- STATED GOAL
Print, please, the line that contains "Continue the Blender" and each line after it to the end of the entries, unchanged and with nothing else.
++++++
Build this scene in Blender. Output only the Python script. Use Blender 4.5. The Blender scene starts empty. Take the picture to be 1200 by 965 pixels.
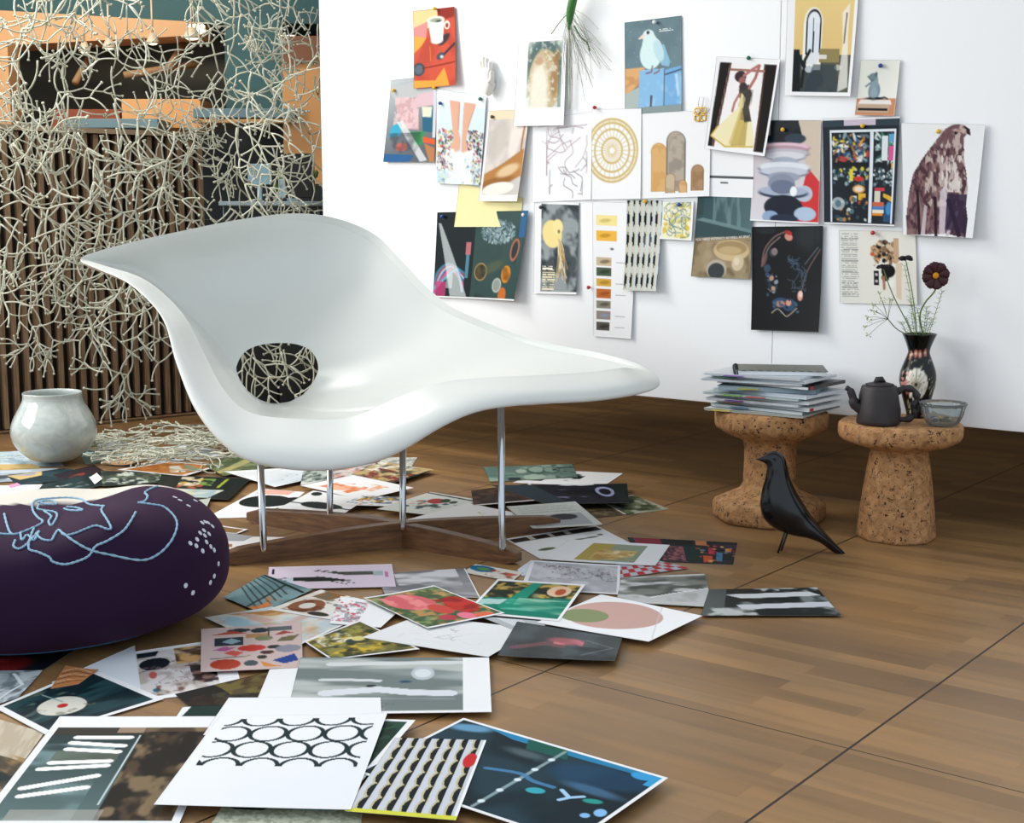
import bpy, bmesh, math, random
import numpy as np
from mathutils import Vector, Matrix
from mathutils.bvhtree import BVHTree
C = bpy.context.scene.collection
random.seed(7)
# ------------------------------------------------------------------ camera
F, PITCH, H = 1600.0, math.radians(8.1), 0.85
def ray(px, py):
    x = (px - 600) / F; y = (482.5 - py) / F
    return Vector((x, math.cos(PITCH) + y * math.sin(PITCH), -math.sin(PITCH) + y * math.cos(PITCH)))
CAM = Vector((0, 0, H))
def PD(px, py, D):
    d = ray(px, py); return CAM + d * (D / d.y)
def PF(px, py, z=0.0):
    d = ray(px, py); return CAM + d * ((z - H) / d.z)
WD = Vector((0.785, -0.62, 0)).normalized()       # direction of the pin-up wall
WN = Vector((-0.62, -0.785, 0)).normalized()      # faces the camera
W0 = Vector((0.79, 4.0, 0))
def PW(px, py, off=0.0):
    d = ray(px, py); o = W0 + WN * off
    t = (o - CAM).dot(WN) / d.dot(WN); return CAM + d * t
cam = bpy.data.cameras.new('camera'); co = bpy.data.objects.new('camera', cam); C.objects.link(co)
co.location = CAM; co.rotation_euler = (math.pi / 2 - PITCH, 0, 0)
cam.sensor_width = 36; cam.lens = 36 * F / 1200; cam.clip_start = 0.05
bpy.context.scene.camera = co
# ------------------------------------------------------------------ tags
def tag(o, label=None, cat=None, group=None, kind=None):
    if label: o['label'] = label
    if cat: o['category'] = cat
    if group: o['group'] = group
    if kind: o['kind'] = kind
    return o
def empty(name, loc, label, cat, group=None, rz=0):
    o = bpy.data.objects.new(name, None); C.objects.link(o); o.location = loc; o.rotation_euler = (0, 0, rz)
    o.empty_display_size = .05
    return tag(o, label, cat, group)
def hexc(h, a=1.0):
    h = h.lstrip('#'); v = [int(h[i:i+2], 16) / 255 for i in (0, 2, 4)]
    return tuple([(c / 12.92 if c <= .04045 else ((c + .055) / 1.055) ** 2.4) for c in v] + [a])
def srgb(h):
    h = h.lstrip('#'); return np.array([int(h[i:i+2], 16) / 255 for i in (0, 2, 4)])
MATS = {}
def mat(name, col=None, rough=.5, metal=0, **k):
    if name in MATS: return MATS[name]
    m = bpy.data.materials.new(name); m.use_nodes = True; nt = m.node_tree
    b = nt.nodes['Principled BSDF']
    if col: b.inputs['Base Color'].default_value = hexc(col)
    b.inputs['Roughness'].default_value = rough; b.inputs['Metallic'].default_value = metal
    for kk, v in k.items():
        b.inputs[kk.replace('_', ' ')].default_value = v
    MATS[name] = m; return m
def nodes(m): return m.node_tree.nodes, m.node_tree.links, m.node_tree.nodes['Principled BSDF']
def build(name, verts, faces, m, parent=None, smooth=True, cols=None, inv=True):
    me = bpy.data.meshes.new(name); me.from_pydata([tuple(v) for v in verts], [], faces); me.update()
    if cols is not None:
        ca = me.color_attributes.new('Col', 'FLOAT_COLOR', 'POINT')
        ca.data.foreach_set('color', np.asarray(cols, dtype=np.float32).ravel())
    if smooth: me.polygons.foreach_set('use_smooth', [True] * len(me.polygons))
    o = bpy.data.objects.new(name, me); C.objects.link(o)
    if m: me.materials.append(m)
    if parent:
        o.parent = parent
        if inv: # verts given in world space
            o.matrix_parent_inverse = Matrix.LocRotScale(parent.location, parent.rotation_euler, None).inverted()
    return o
def frombm(name, bm, m, parent=None, smooth=True, inv=True):
    bmesh.ops.recalc_face_normals(bm, faces=bm.faces)
    me = bpy.data.meshes.new(name); bm.to_mesh(me); bm.free()
    if smooth: me.polygons.foreach_set('use_smooth', [True] * len(me.polygons))
    o = bpy.data.objects.new(name, me); C.objects.link(o); me.materials.append(m)
    if parent:
        o.parent = parent
        if inv: o.matrix_parent_inverse = Matrix.LocRotScale(parent.location, parent.rotation_euler, None).inverted()
    return o
def center(o):
    """put the origin of a one-mesh thing at its own middle, on its base"""
    me = o.data; n = len(me.vertices); co_ = np.empty(n * 3); me.vertices.foreach_get('co', co_); co_ = co_.reshape(-1, 3)
    c = (co_.min(0) + co_.max(0)) / 2; c[2] = co_[:, 2].min()
    co_ -= c; me.vertices.foreach_set('co', co_.ravel()); me.update(); o.location = Vector(c) + o.location
    return o
def box_bm(cx, cy, cz, sx, sy, sz, rz=0, bev=0, bm=None):
    bm = bm or bmesh.new()
    r = bmesh.ops.create_cube(bm, size=1)
    vs = r['verts']
    bmesh.ops.scale(bm, vec=(sx, sy, sz), verts=vs)
    if bev:
        es = list({e for v in vs for e in v.link_edges})
        r2 = bmesh.ops.bevel(bm, geom=es, offset=bev, segments=2, affect='EDGES', profile=.6)
        vs = list({v for f in r2['faces'] for v in f.verts} | {v for v in vs if v.is_valid})
    bmesh.ops.rotate(bm, cent=(0, 0, 0), matrix=Matrix.Rotation(rz, 3, 'Z'), verts=vs)
    bmesh.ops.translate(bm, vec=(cx, cy, cz), verts=vs)
    return bm
def tube_data(pts, rads, seg=8, V=None, Fc=None, cap=True):
    V = V if V is not None else []; Fc = Fc if Fc is not None else []
    pts = [Vector(p) for p in pts]; n = len(pts)
    if not hasattr(rads, '__len__'): rads = [rads] * n
    up = Vector((.13, .31, .94)); prev = None
    for i in range(n):
        t = (pts[min(i+1, n-1)] - pts[max(i-1, 0)]).normalized()
        if prev is None:
            a = t.cross(up)
            if a.length < .1: a = t.cross(Vector((1, 0, 0)))
        else: a = prev - t * prev.dot(t)
        a.normalize(); b = t.cross(a); prev = a
        base = len(V)
        for k in range(seg):
            an = 2 * math.pi * k / seg
            V.append(pts[i] + (a * math.cos(an) + b * math.sin(an)) * rads[i])
        if i:
            for k in range(seg):
                k2 = (k + 1) % seg
                Fc.append((base - seg + k, base - seg + k2, base + k2, base + k))
    if cap:
        s = len(V) - seg * n
        Fc.append(tuple(range(s + seg - 1, s - 1, -1))); Fc.append(tuple(range(len(V) - seg, len(V))))
    return V, Fc
def tube(name, pts, rads, m, parent=None, seg=8):
    V, Fc = tube_data(pts, rads, seg); return build(name, V, Fc, m, parent)
def crom(pts, n=6, closed=False):
    P = [np.array(p, float) for p in pts]; out = []; L = len(P)
    rng = range(L) if closed else range(L - 1)
    for i in rng:
        if closed: p0, p1, p2, p3 = P[i-1], P[i], P[(i+1) % L], P[(i+2) % L]
        else: p0, p1, p2, p3 = P[max(i-1, 0)], P[i], P[i+1], P[min(i+2, L-1)]
        for k in range(n):
            t = k / n
            out.append(.5 * ((2*p1) + (-p0+p2)*t + (2*p0-5*p1+4*p2-p3)*t*t + (-p0+3*p1-3*p2+p3)*t**3))
    if not closed: out.append(P[-1])
    return out
def lathe(name, prof, cen, m, parent=None, seg=48, rfun=None, cv=None, smooth=True, n=1):
    """prof: list of (r, z) ; open top or bottom allowed"""
    if n > 1: prof = [tuple(p) for p in crom(prof, n)]
    V = []; Fc = []; cols = [] if cv is not None else None
    seg1 = seg
    for i, (r, z) in enumerate(prof):
        for k in range(seg1):
            a = 2 * math.pi * k / seg1
            rr = r * (rfun(a, z) if rfun else 1)
            V.append((cen[0] + rr * math.cos(a), cen[1] + rr * math.sin(a), cen[2] + z))
            if cv is not None: cols.append(cv(a, z, i / (len(prof) - 1)))
        if i:
            for k in range(seg1):
                k2 = (k + 1) % seg1; b = i * seg1
                Fc.append((b - seg1 + k, b - seg1 + k2, b + k2, b + k))
    if prof[0][0] > 0.0005: Fc.append(tuple(range(seg1 - 1, -1, -1)))
    if prof[-1][0] > 0.0005: Fc.append(tuple(range(len(V) - seg1, len(V))))
    return build(name, V, Fc, m, parent, smooth, cols)
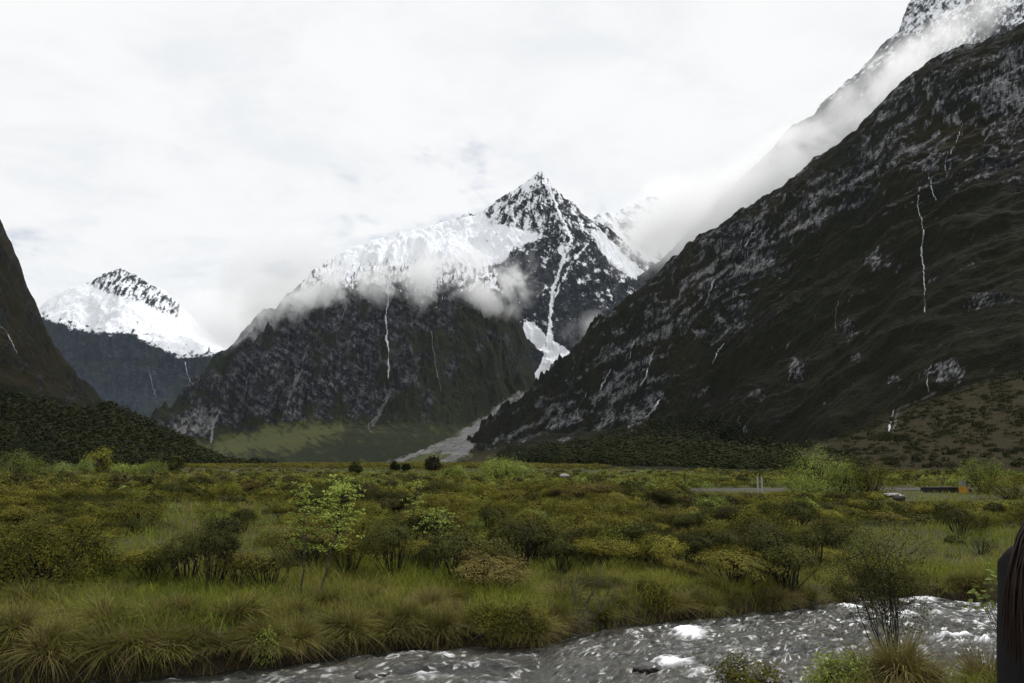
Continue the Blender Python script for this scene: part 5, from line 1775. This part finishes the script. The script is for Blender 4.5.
obj('hair_cap', skin_mesh('hair_cap', [(0, -0.03, 1.66), (0, -0.06, 1.55), (0, -0.09, 1.42), (-0.185, -0.06, 1.455), (0.185, -0.06, 1.455)], [(0, 1), (1, 2), (1, 3), (1, 4)], [0.108, 0.10, 0.085, 0.085, 0.085], [mha]), per)
for k in range(700):
    th = rg.uniform(math.pi * 1.05, math.pi * 1.95)
    r0 = rg.uniform(0.085, 0.115)
    a0 = np.array([math.cos(th) * r0 * 0.9, math.sin(th) * r0 - 0.015, rg.uniform(1.58, 1.70)])
    out_ = np.array([math.cos(th), math.sin(th) * 0.9 - 0.1, 0])
    sp_ = rg.uniform(0.03, 0.10)
    a1 = a0 + out_ * sp_ * 0.5 + [0, -0.01, -0.12]
    a2 = a0 + out_ * sp_ + [rg.normal(0, 0.02), -0.02, -0.2 - rg.uniform(0, 0.05)]
    a3 = a2 + [rg.normal(0, 0.02), rg.normal(0, 0.02), -rg.uniform(0.06, 0.2)]
    hg.tube([a0, a1, a2, a3], [0.003, 0.0035, 0.0032, 0.001], 4)
obj('hair', hg.build('hair', [mha], True), per)
hl = GB()
tt = np.linspace(0, 1, 9)
for k in range(520):
    j_ = np.clip(rg.normal(0, 1, 3), -1.6, 1.6) * [0.012, 0.03, 0.012]
    ln_ = rg.uniform(0.0, 0.10)
    kp = np.array([np.array([-0.08, -0.04, 1.60]) + j_, np.array([-0.16, -0.05, 1.525]) + j_, np.array([-0.222, -0.055, 1.475]) + j_, np.array([-0.262, -0.058, 1.425]) + j_ * 0.9, np.array([-0.272, -0.06, 1.36 - ln_]) + j_ * [0.35, 1.5, 1]])
    ks = np.linspace(0, 1, 5)
    pl = np.stack([np.interp(tt, ks, kp[:, c_]) for c_ in range(3)], -1)
    pl[1:-1] = 0.25 * pl[:-2] + 0.5 * pl[1:-1] + 0.25 * pl[2:]
    pl[1:-1] = 0.25 * pl[:-2] + 0.5 * pl[1:-1] + 0.25 * pl[2:]
    hl.tube(pl, np.array([1, 1, 1, 1, 1, 1, 0.9, 0.6, 0.2]) * 0.0016, 4)
obj('hair_lock', hl.build('hair_lock', [mha], True), per)
tag(per, 'person in a black coat with long brown hair standing at the right edge', 'person')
++++++
- RESPONSE TO THE TASK
Continue the Blender Python script for this scene: part 5, from line 1775. This part finishes the script. The script is for Blender 4.5.
obj('hair_cap', skin_mesh('hair_cap', [(0, -0.03, 1.66), (0, -0.06, 1.55), (0, -0.09, 1.42), (-0.185, -0.06, 1.455), (0.185, -0.06, 1.455)], [(0, 1), (1, 2), (1, 3), (1, 4)], [0.108, 0.10, 0.085, 0.085, 0.085], [mha]), per)
for k in range(700):
    th = rg.uniform(math.pi * 1.05, math.pi * 1.95)
    r0 = rg.uniform(0.085, 0.115)
    a0 = np.array([math.cos(th) * r0 * 0.9, math.sin(th) * r0 - 0.015, rg.uniform(1.58, 1.70)])
    out_ = np.array([math.cos(th), math.sin(th) * 0.9 - 0.1, 0])
    sp_ = rg.uniform(0.03, 0.10)
    a1 = a0 + out_ * sp_ * 0.5 + [0, -0.01, -0.12]
    a2 = a0 + out_ * sp_ + [rg.normal(0, 0.02), -0.02, -0.2 - rg.uniform(0, 0.05)]
    a3 = a2 + [rg.normal(0, 0.02), rg.normal(0, 0.02), -rg.uniform(0.06, 0.2)]
    hg.tube([a0, a1, a2, a3], [0.003, 0.0035, 0.0032, 0.001], 4)
obj('hair', hg.build('hair', [mha], True), per)
hl = GB()
tt = np.linspace(0, 1, 9)
for k in range(520):
    j_ = np.clip(rg.normal(0, 1, 3), -1.6, 1.6) * [0.012, 0.03, 0.012]
    ln_ = rg.uniform(0.0, 0.10)
    kp = np.array([np.array([-0.08, -0.04, 1.60]) + j_, np.array([-0.16, -0.05, 1.525]) + j_, np.array([-0.222, -0.055, 1.475]) + j_, np.array([-0.262, -0.058, 1.425]) + j_ * 0.9, np.array([-0.272, -0.06, 1.36 - ln_]) + j_ * [0.35, 1.5, 1]])
    ks = np.linspace(0, 1, 5)
    pl = np.stack([np.interp(tt, ks, kp[:, c_]) for c_ in range(3)], -1)
    pl[1:-1] = 0.25 * pl[:-2] + 0.5 * pl[1:-1] + 0.25 * pl[2:]
    pl[1:-1] = 0.25 * pl[:-2] + 0.5 * pl[1:-1] + 0.25 * pl[2:]
    hl.tube(pl, np.array([1, 1, 1, 1, 1, 1, 0.9, 0.6, 0.2]) * 0.0016, 4)
obj('hair_lock', hl.build('hair_lock', [mha], True), per)
tag(per, 'person in a black coat with long brown hair standing at the right edge', 'person')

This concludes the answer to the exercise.